2. You argue that on the assumption that God decided not to intervene (starting from some date in the last several thousand years for some reason) and everything has to be deterministic, the burden of proof that there could be some other set of laws of physics that would cause less suffering is on the questioner (no less!), because one would have to arrive at a final outcome identical to our universe’s (to the point that you got into discussions about a continuity point of non-clearing), and your proof for the puzzling assumption that the final outcome has to be identical is the fact that this is the final outcome.

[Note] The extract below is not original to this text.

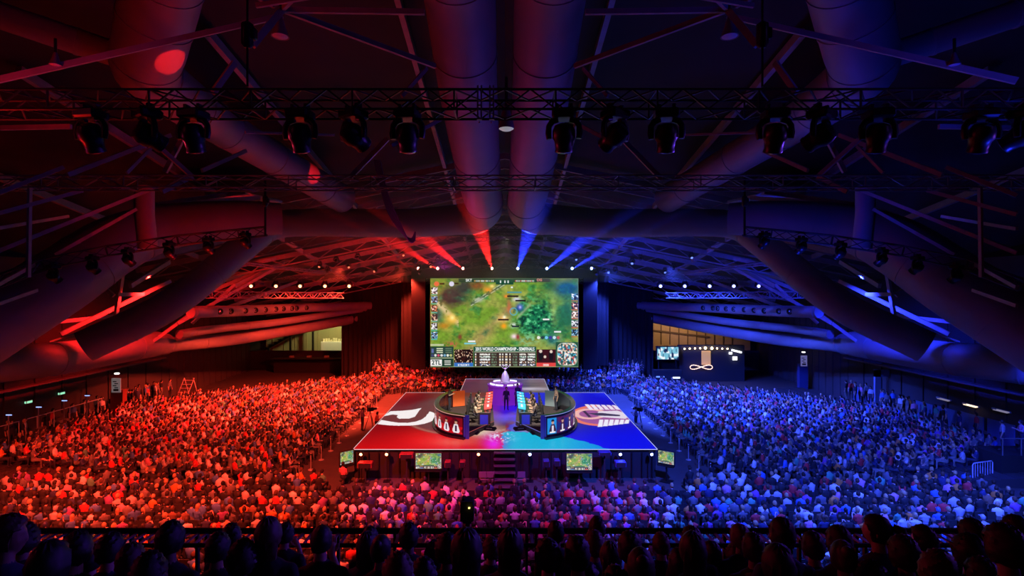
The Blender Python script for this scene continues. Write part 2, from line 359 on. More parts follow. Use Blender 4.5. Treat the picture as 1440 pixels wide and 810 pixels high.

What would be so terrible if there were some other set of laws that would produce less suffering (it would be enough if one creature suffered a little less over the course of history) and there were a few fewer grains of sand on the beach in Florida, or the life expectancy of an ordinary cactus were one year longer? What is so sacred about the exact state of our universe that it could not have been given up in order to spare unnecessary suffering?
Answer
The starting point is that there is a difficulty here, and I am looking for a resolution. Assuming there is a God and that He is good, why is there evil in the world? My answer is that He wants a world as it exists, that is, with that same set of laws that leads to His purposes (which are unknown to me). Removing the points of suffering while leaving a world with rigid laws of nature is an implausible thesis, and therefore the burden of proof is on the questioner. You can of course claim that the world just happens to be this way, without it really reflecting what the Holy One, blessed be He, wants (completely implausible, even apart from the difficulty and its resolution), or claim that there is no Holy One, blessed be He (completely implausible for other reasons). But in any case, there is no difficulty here. In order to raise a difficulty, you have to bear the burden of proof.
If I understood His purposes, I could answer you what value there is in the life of an ordinary cactus. If you understand those purposes, I would be happy for you to share them with me. By the way, perhaps the life of the cactus has no value, but the laws that lead to that lifespan do have value, and that is the upshot.
Therefore it is also not relevant to argue that He could intervene without anyone knowing. He wants a world with rigid laws, regardless of whether anyone knows or not. All the more so since such interventions would probably in the end be discovered.